I imagine that's the same kind of thing Scorsese's doing with Wolf of Wall Street. Here's this debauched lifestyle, now what do you think about it? Having conversations about that is valuable. Condemning the movie for raising the question isn't.

Siskoid said...


But then a lot of people prefer, expect or can't envisage anything other than, movies as a passive experience.

Michael May said...

What's disappointing to me is that the "controversy" seems to be coming mostly from so-called critics. By definition, a critic is someone who's supposed to think about art on a deeper level.

Erik Johnson Illustrator said...

I'm not even sure I get the appeal of "Wolf of Wall Street". When I saw the trailer all I thought was "What?! Rich people doing stupid, irresponsible things! Now don't that just beat all!"

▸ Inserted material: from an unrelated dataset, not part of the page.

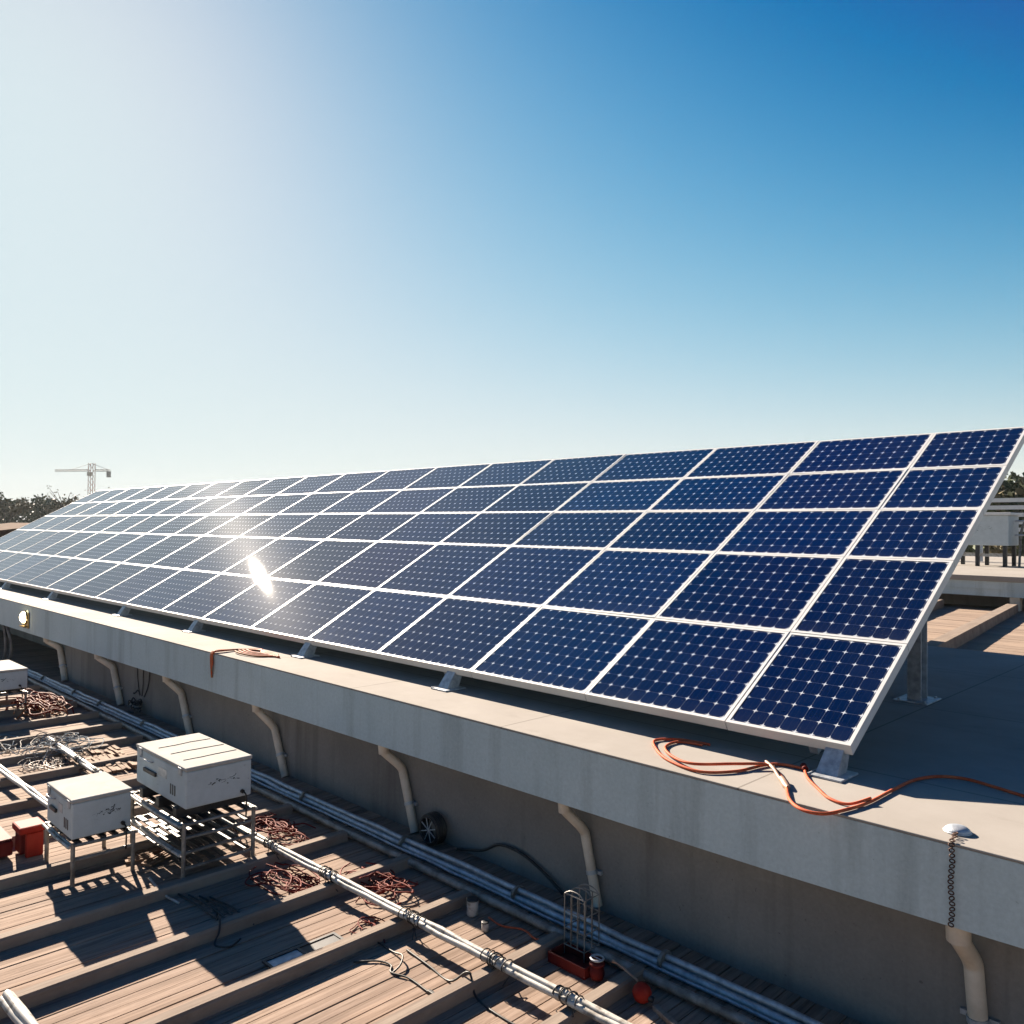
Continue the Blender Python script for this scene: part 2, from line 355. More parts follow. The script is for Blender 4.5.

For three hours, I need a little something more than that.

Michael May said...

It's not my cup of tea either, but someone compared it to the kid who gets caught smoking and his dad forces him to smoke the whole pack. He gets so sick that he never wants to smoke again.

If Wolf of Wall Street has that effect on someone, I'm glad it exists, even though - as Siskoid points out - it won't deter everyone.

Siskoid said...

Obviously, there's a story here, a rise and a fall, it's not, as the trailer would have it, a series of set pieces about men behaving badly. And a true story at that.

Think of Goodfellas and the rise and fall of a gangster who survives to tell his story. That's exactly what Wolf is, except it's about white collar crime and plays as a black comedy. If that appeals to you in any way, the film is quite entertaining.

Michael May said...

Not that this will affect my desire to see it (I expect I will when it hits VOD), but one of the points that seems to be bothering some folks is that there isn't a clear fall for the main character. Is that inaccurate?

I don't mind the spoiler, but anyone reading beyond this comment should beware since I'm clearly asking for one. :)

Siskoid said...

If they think that's not a clear fall, I don't know what movie they were watching.

Michael May said...

Your description of the movie sounds much more interesting than the others I've read. I definitely want to catch it now.